A responsible interpretation of Revelation is far more radical than anything I had imagined. It is subversive, Kingdom-centered, cruciform, radically pacifist, and courageous. It requires willingness to die while loving my enemies, believing that evil is overcome by “the blood of the Lamb” and by our “not loving [our] lives even unto death.” It shatters civil religion, the American myth of a Christian nation, and challenges empires and their rulers to the core.


It is impossible to take Revelation literally. In Revelation 6:13 all the stars fall out of the sky. In 8:12, they are back in the sky. All the kings and nations of the earth are destroyed, and all rebels are devoured in Revelation 19:15-21, yet kings, nations, and rebels are back in chapters 20 and 21. John is using imaginative symbols to alter our understanding of the world in order to motivate us to live lives that reflect the nonviolent self-sacrificial nature of the Lamb of God. He is not writing history before it happens.


Revelation was first written to followers of Jesus in Asia Minor who were under pressure to compromise with the Roman Empire. All of it is God-breathed and applicable to anyone under pressure to compromise with any empire. That’s because human empires all draw their moral authority from human religions, and human empires and religions are both empowered by the Prince of Darkness.

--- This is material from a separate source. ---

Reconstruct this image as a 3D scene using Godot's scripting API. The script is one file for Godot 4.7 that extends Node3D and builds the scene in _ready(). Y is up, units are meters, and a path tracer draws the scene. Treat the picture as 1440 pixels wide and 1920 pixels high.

{To understand Revelation, I suggest Reading Revelation Responsibly: Uncivil Worship and Witness: Following the Lamb into the New Creation, by Michael J. Gorman (2011 Cascade Books); Richard Bauckham’s The Theology of the Book of Revelation (1993 Cambridge University Press); and Discipleship on the Edge: An Expository Journey Through the Book of Revelation by Darrell W. Johnson (2004 Regent College Publishing)}


God is exactly like Jesus. There is nothing unchristlike in God. God is pure and perfect love. God is all-forgiving, gracious, and kind. God is nice. God likes you. God wants to lavish divine love on you and spend eternity with you.


Everything changes when we grasp who God really is. Colors brighten. The air is fresher. We love all of God’s creation and all of God’s creatures (even bugs and snakes). We discover we can really love ourselves, fully accepting unconditional forgiveness. We find we are capable of forgiving the most heinous of hurts and genuinely loving those who have declared themselves our enemies. We snuggle into the warm, everlasting, loving arms of God. Our souls fill with wholeness, shalom, joy.